— BEGIN —
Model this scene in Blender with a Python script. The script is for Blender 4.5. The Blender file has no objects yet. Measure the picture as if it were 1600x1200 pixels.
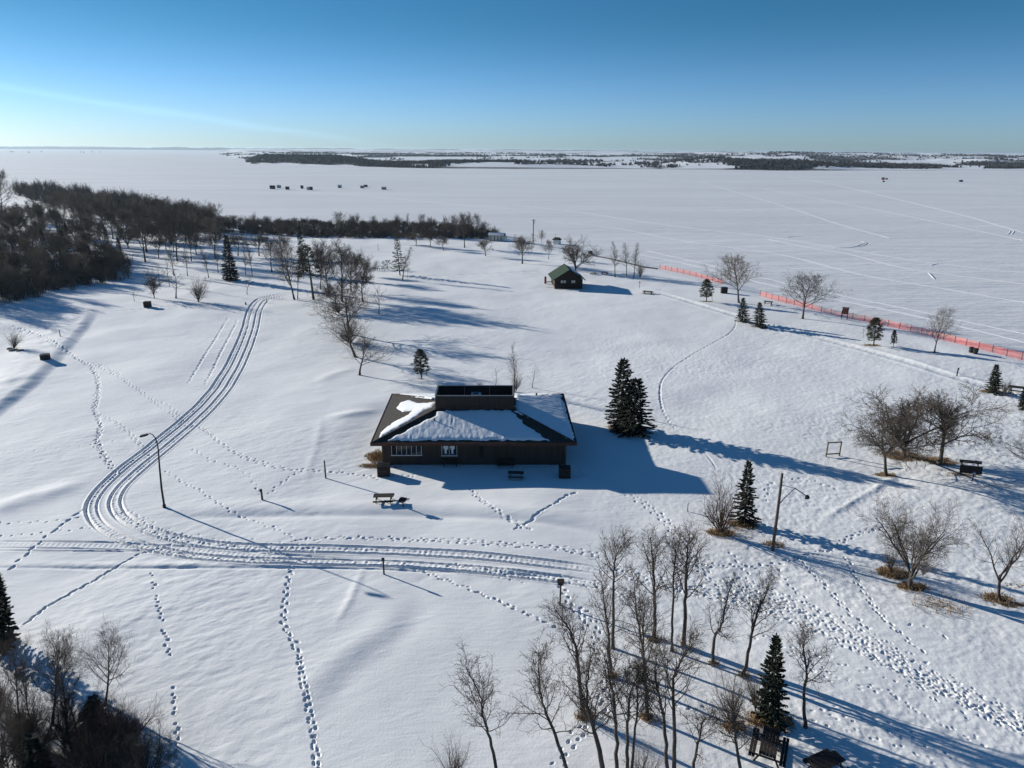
import bpy, math, random, time
import numpy as np
from mathutils import Matrix, Vector
T0 = time.time()
sc = bpy.context.scene
COL = sc.collection

# ---------------------------------------------------------------- camera
CAMH, FPX = 32.0, 1109.0
PITCH, ROLL = math.radians(18.25), math.radians(0.38)
_fw = np.array([0, math.cos(PITCH), -math.sin(PITCH)])
_r = np.array([1.0, 0, 0]); _u = np.cross(_r, _fw)
_rt = math.cos(ROLL)*_r + math.sin(ROLL)*_u
_up = -math.sin(ROLL)*_r + math.cos(ROLL)*_u
cam = bpy.data.cameras.new("camera"); cam.sensor_width = 36.0; cam.lens = 36.0*FPX/1600
cam.clip_start = 0.5; cam.clip_end = 80000
camo = bpy.data.objects.new("camera", cam); COL.objects.link(camo)
camo.matrix_world = Matrix(((_rt[0], _up[0], -_fw[0], 0), (_rt[1], _up[1], -_fw[1], 0), (_rt[2], _up[2], -_fw[2], CAMH), (0, 0, 0, 1)))
sc.camera = camo

# ---------------------------------------------------------------- sky and sun
SUN_EL, SUN_AZ = math.radians(15.2), math.radians(180-30.5)     # azimuth counter-clockwise from +X
w = bpy.data.worlds.new("World"); sc.world = w; w.use_nodes = True
nt = w.node_tree; nt.nodes.clear()
N = nt.nodes.new
out = N('ShaderNodeOutputWorld'); bg = N('ShaderNodeBackground'); sky = N('ShaderNodeTexSky')
sky.sky_type = 'NISHITA'; sky.sun_disc = False; sky.sun_elevation = SUN_EL
sky.sun_rotation = math.radians(90) - SUN_AZ
sky.altitude = 500; sky.air_density = 1.0; sky.dust_density = 0.3; sky.ozone_density = 1.6
bg.inputs['Strength'].default_value = 0.075
nt.links.new(sky.outputs[0], bg.inputs['Color']); nt.links.new(bg.outputs[0], out.inputs[0])
# one thin streak of cirrus low in the sky on the sun side
tc = N('ShaderNodeTexCoord'); sep = N('ShaderNodeSeparateXYZ'); nt.links.new(tc.outputs['Generated'], sep.inputs[0])
def wm(op, a, b=None):
    n = N('ShaderNodeMath'); n.operation = op
    for i, v in enumerate((a, b)):
        if v is None: continue
        if isinstance(v, (int, float)): n.inputs[i].default_value = v
        else: nt.links.new(v, n.inputs[i])
    return n.outputs[0]
azim = wm('ARCTAN2', sep.outputs[0], sep.outputs[1])
elev = wm('ARCSINE', sep.outputs[2])
mp = N('ShaderNodeCombineXYZ'); nt.links.new(wm('MULTIPLY', azim, 9.0), mp.inputs[0]); nt.links.new(wm('MULTIPLY', elev, 60.0), mp.inputs[1])
nz = N('ShaderNodeTexNoise'); nz.inputs['Scale'].default_value = 1.0; nz.inputs['Detail'].default_value = 5
nt.links.new(mp.outputs[0], nz.inputs['Vector'])
line = wm('SUBTRACT', elev, wm('ADD', wm('MULTIPLY', azim, -0.135), -0.018))   # centre of the streak
line = wm('ADD', line, wm('MULTIPLY', wm('SUBTRACT', nz.outputs[0], 0.5), 0.012))
band = wm('POWER', 2.718, wm('MULTIPLY', -1.0, wm('POWER', wm('DIVIDE', wm('ABSOLUTE', line), 0.0042), 2.0)))
fade = N('ShaderNodeMapRange'); fade.inputs[1].default_value = -0.12; fade.inputs[2].default_value = -0.5
nt.links.new(azim, fade.inputs[0])
amt = wm('MULTIPLY', wm('MULTIPLY', band, fade.outputs[0]), 0.27)
mixc = N('ShaderNodeMix'); mixc.data_type = 'RGBA'
nt.links.new(amt, mixc.inputs['Factor']); nt.links.new(sky.outputs[0], mixc.inputs['A'])
mixc.inputs['B'].default_value = (13, 13, 9, 1)
# the haze layer low down is cold and pale here, not golden
hz = N('ShaderNodeMapRange'); hz.interpolation_type = 'SMOOTHSTEP'; hz.inputs[1].default_value = 0.17; hz.inputs[2].default_value = 0.0
nt.links.new(elev, hz.inputs[0])
gain = N('ShaderNodeMix'); gain.data_type = 'RGBA'; nt.links.new(hz.outputs[0], gain.inputs['Factor'])
gain.inputs['A'].default_value = (0.195, 0.53, 0.83, 1); gain.inputs['B'].default_value = (0.52, 0.83, 1.58, 1)
mul = N('ShaderNodeMix'); mul.data_type = 'RGBA'; mul.blend_type = 'MULTIPLY'; mul.inputs['Factor'].default_value = 1
nt.links.new(mixc.outputs['Result'], mul.inputs['A']); nt.links.new(gain.outputs['Result'], mul.inputs['B'])
nt.links.new(mul.outputs['Result'], bg.inputs['Color'])

sun = bpy.data.lights.new("sun", 'SUN'); sun.energy = 5.0; sun.angle = math.radians(0.5); sun.color = (1.0, 0.968, 0.89)
suno = bpy.data.objects.new("sun", sun); COL.objects.link(suno)
_sd = Vector((math.cos(SUN_EL)*math.cos(SUN_AZ), math.cos(SUN_EL)*math.sin(SUN_AZ), math.sin(SUN_EL)))
suno.rotation_euler = _sd.to_track_quat('Z', 'Y').to_euler(); suno.location = (0, 0, 60)
sc.view_settings.view_transform = 'Standard'; sc.view_settings.look = 'None'
sc.view_settings.exposure = 0.46; sc.view_settings.gamma = 1
sc.render.engine = 'CYCLES'
sc.cycles.max_bounces = 4; sc.cycles.diffuse_bounces = 2; sc.cycles.glossy_bounces = 2
sc.cycles.use_denoising = True

# ---------------------------------------------------------------- projection helpers (photo pixel -> place)
def ray(x, y): return _fw + (x-800)/FPX*_rt + (600-y)/FPX*_up
def flat(x, y, z=0.0):
    d = ray(x, y); t = (z-CAMH)/d[2]
    return np.array([d[0]*t, d[1]*t, z])
def top_at(b, x, y):
    d = ray(x, y); t = b[1]/d[1]
    return np.array([d[0]*t, d[1]*t, CAMH+d[2]*t])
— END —
Restate the data above word for word. Skip every picture.

CORRECT RESULT ->
Model this scene in Blender with a Python script. The script is for Blender 4.5. The Blender file has no objects yet. Measure the picture as if it were 1600x1200 pixels.
import bpy, math, random, time
import numpy as np
from mathutils import Matrix, Vector
T0 = time.time()
sc = bpy.context.scene
COL = sc.collection

# ---------------------------------------------------------------- camera
CAMH, FPX = 32.0, 1109.0
PITCH, ROLL = math.radians(18.25), math.radians(0.38)
_fw = np.array([0, math.cos(PITCH), -math.sin(PITCH)])
_r = np.array([1.0, 0, 0]); _u = np.cross(_r, _fw)
_rt = math.cos(ROLL)*_r + math.sin(ROLL)*_u
_up = -math.sin(ROLL)*_r + math.cos(ROLL)*_u
cam = bpy.data.cameras.new("camera"); cam.sensor_width = 36.0; cam.lens = 36.0*FPX/1600
cam.clip_start = 0.5; cam.clip_end = 80000
camo = bpy.data.objects.new("camera", cam); COL.objects.link(camo)
camo.matrix_world = Matrix(((_rt[0], _up[0], -_fw[0], 0), (_rt[1], _up[1], -_fw[1], 0), (_rt[2], _up[2], -_fw[2], CAMH), (0, 0, 0, 1)))
sc.camera = camo

# ---------------------------------------------------------------- sky and sun
SUN_EL, SUN_AZ = math.radians(15.2), math.radians(180-30.5)     # azimuth counter-clockwise from +X
w = bpy.data.worlds.new("World"); sc.world = w; w.use_nodes = True
nt = w.node_tree; nt.nodes.clear()
N = nt.nodes.new
out = N('ShaderNodeOutputWorld'); bg = N('ShaderNodeBackground'); sky = N('ShaderNodeTexSky')
sky.sky_type = 'NISHITA'; sky.sun_disc = False; sky.sun_elevation = SUN_EL
sky.sun_rotation = math.radians(90) - SUN_AZ
sky.altitude = 500; sky.air_density = 1.0; sky.dust_density = 0.3; sky.ozone_density = 1.6
bg.inputs['Strength'].default_value = 0.075
nt.links.new(sky.outputs[0], bg.inputs['Color']); nt.links.new(bg.outputs[0], out.inputs[0])
# one thin streak of cirrus low in the sky on the sun side
tc = N('ShaderNodeTexCoord'); sep = N('ShaderNodeSeparateXYZ'); nt.links.new(tc.outputs['Generated'], sep.inputs[0])
def wm(op, a, b=None):
    n = N('ShaderNodeMath'); n.operation = op
    for i, v in enumerate((a, b)):
        if v is None: continue
        if isinstance(v, (int, float)): n.inputs[i].default_value = v
        else: nt.links.new(v, n.inputs[i])
    return n.outputs[0]
azim = wm('ARCTAN2', sep.outputs[0], sep.outputs[1])
elev = wm('ARCSINE', sep.outputs[2])
mp = N('ShaderNodeCombineXYZ'); nt.links.new(wm('MULTIPLY', azim, 9.0), mp.inputs[0]); nt.links.new(wm('MULTIPLY', elev, 60.0), mp.inputs[1])
nz = N('ShaderNodeTexNoise'); nz.inputs['Scale'].default_value = 1.0; nz.inputs['Detail'].default_value = 5
nt.links.new(mp.outputs[0], nz.inputs['Vector'])
line = wm('SUBTRACT', elev, wm('ADD', wm('MULTIPLY', azim, -0.135), -0.018))   # centre of the streak
line = wm('ADD', line, wm('MULTIPLY', wm('SUBTRACT', nz.outputs[0], 0.5), 0.012))
band = wm('POWER', 2.718, wm('MULTIPLY', -1.0, wm('POWER', wm('DIVIDE', wm('ABSOLUTE', line), 0.0042), 2.0)))
fade = N('ShaderNodeMapRange'); fade.inputs[1].default_value = -0.12; fade.inputs[2].default_value = -0.5
nt.links.new(azim, fade.inputs[0])
amt = wm('MULTIPLY', wm('MULTIPLY', band, fade.outputs[0]), 0.27)
mixc = N('ShaderNodeMix'); mixc.data_type = 'RGBA'
nt.links.new(amt, mixc.inputs['Factor']); nt.links.new(sky.outputs[0], mixc.inputs['A'])
mixc.inputs['B'].default_value = (13, 13, 9, 1)
# the haze layer low down is cold and pale here, not golden
hz = N('ShaderNodeMapRange'); hz.interpolation_type = 'SMOOTHSTEP'; hz.inputs[1].default_value = 0.17; hz.inputs[2].default_value = 0.0
nt.links.new(elev, hz.inputs[0])
gain = N('ShaderNodeMix'); gain.data_type = 'RGBA'; nt.links.new(hz.outputs[0], gain.inputs['Factor'])
gain.inputs['A'].default_value = (0.195, 0.53, 0.83, 1); gain.inputs['B'].default_value = (0.52, 0.83, 1.58, 1)
mul = N('ShaderNodeMix'); mul.data_type = 'RGBA'; mul.blend_type = 'MULTIPLY'; mul.inputs['Factor'].default_value = 1
nt.links.new(mixc.outputs['Result'], mul.inputs['A']); nt.links.new(gain.outputs['Result'], mul.inputs['B'])
nt.links.new(mul.outputs['Result'], bg.inputs['Color'])

sun = bpy.data.lights.new("sun", 'SUN'); sun.energy = 5.0; sun.angle = math.radians(0.5); sun.color = (1.0, 0.968, 0.89)
suno = bpy.data.objects.new("sun", sun); COL.objects.link(suno)
_sd = Vector((math.cos(SUN_EL)*math.cos(SUN_AZ), math.cos(SUN_EL)*math.sin(SUN_AZ), math.sin(SUN_EL)))
suno.rotation_euler = _sd.to_track_quat('Z', 'Y').to_euler(); suno.location = (0, 0, 60)
sc.view_settings.view_transform = 'Standard'; sc.view_settings.look = 'None'
sc.view_settings.exposure = 0.46; sc.view_settings.gamma = 1
sc.render.engine = 'CYCLES'
sc.cycles.max_bounces = 4; sc.cycles.diffuse_bounces = 2; sc.cycles.glossy_bounces = 2
sc.cycles.use_denoising = True

# ---------------------------------------------------------------- projection helpers (photo pixel -> place)
def ray(x, y): return _fw + (x-800)/FPX*_rt + (600-y)/FPX*_up
def flat(x, y, z=0.0):
    d = ray(x, y); t = (z-CAMH)/d[2]
    return np.array([d[0]*t, d[1]*t, z])
def top_at(b, x, y):
    d = ray(x, y); t = b[1]/d[1]
    return np.array([d[0]*t, d[1]*t, CAMH+d[2]*t])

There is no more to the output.